Dans l'Amour absolu (1899), Jarry use plus particulièrement d'une imagination qui va jusqu'à déformer les êtres et les choses ainsi que les mots. Le formidable Merdre qui inaugure Ubu roi n'est qu'une préfiguration significative de la transformation à la fois des mots et du monde. L'Amour absolu, « roman de la métamorphose », laisse la porte ouverte à tous les absolus, et plus particulièrement à celui de l'être libéré pulvérisant les limites d'ordre social, moral ou esthétique. Il s'agit de cette « pataphysique » formulée dans Gestes et Opinions du docteur Faustroll (1911). La pataphysique est la « science du particulier » et des « solutions imaginaires ». Elle conduit à une physique nouvelle qui démontrerait qu'il n'y a ni jours ni nuits et que « la vie est continue ». Surréaliste, Jarry l'est non seulement dans l'absinthe, comme l'affirme Breton, mais aussi dans sa vision du monde.
Préoccupé par ses créations (celles de ses œuvres, de son personnage et d'un monde à venir), il ne néglige pas pour autant la vie de ses contemporains. Dans l'obligation de subvenir à ses besoins – après dilapidation inconsidérée de l'héritage familial – il fait paraître des articles dans la Revue blanche, le Canard sauvage, la Plume, articles qui seront réunis dans Gestes et Spéculations. Il peut ainsi faire valoir sa curiosité, portant un intérêt aux sujets les plus divers (inventions, mode, sport, sciences, arts). Il fut aussi un cycliste et un escrimeur fervent.

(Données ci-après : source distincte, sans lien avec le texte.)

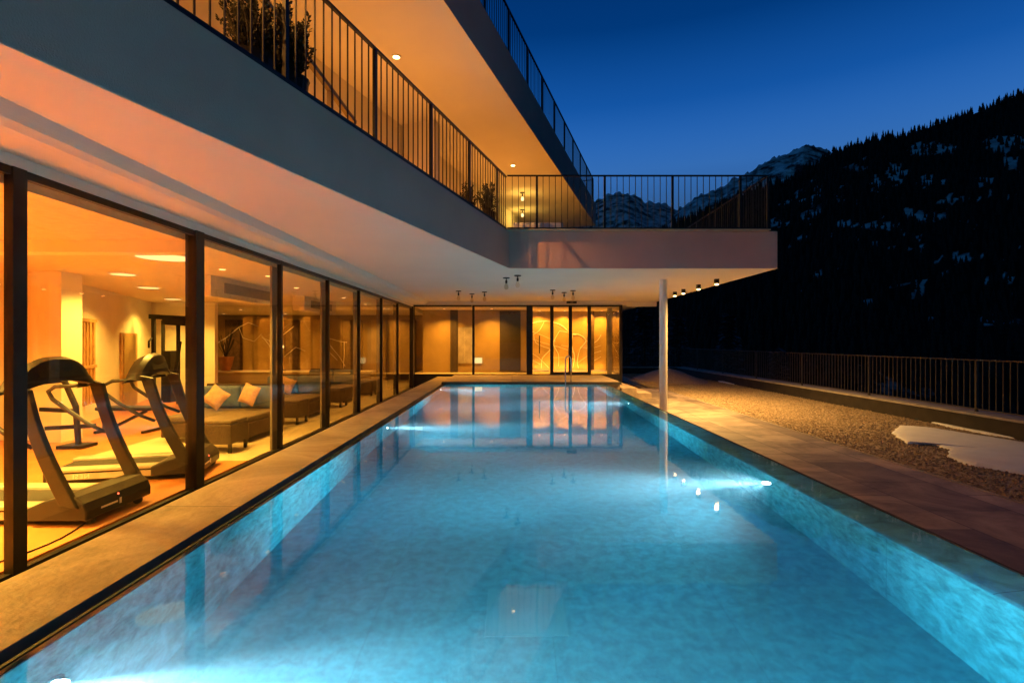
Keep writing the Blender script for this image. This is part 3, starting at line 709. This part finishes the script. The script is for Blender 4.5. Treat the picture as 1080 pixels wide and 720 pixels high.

Jarry ne se ménage pas dans sa résolution d'aller jusqu'au bout de lui-même. L'« herbe sainte » (l'absinthe) aura raison de ses jours et de ses nuits, et, malgré les efforts de ses amis, qui tentent de le soustraire par des séjours campagnards à cette vie qui l'épuise à Paris, il meurt en 1907, d'une méningite tuberculeuse, fidèle à lui-même : son dernier vœu sera qu'on lui apporte un cure-dent.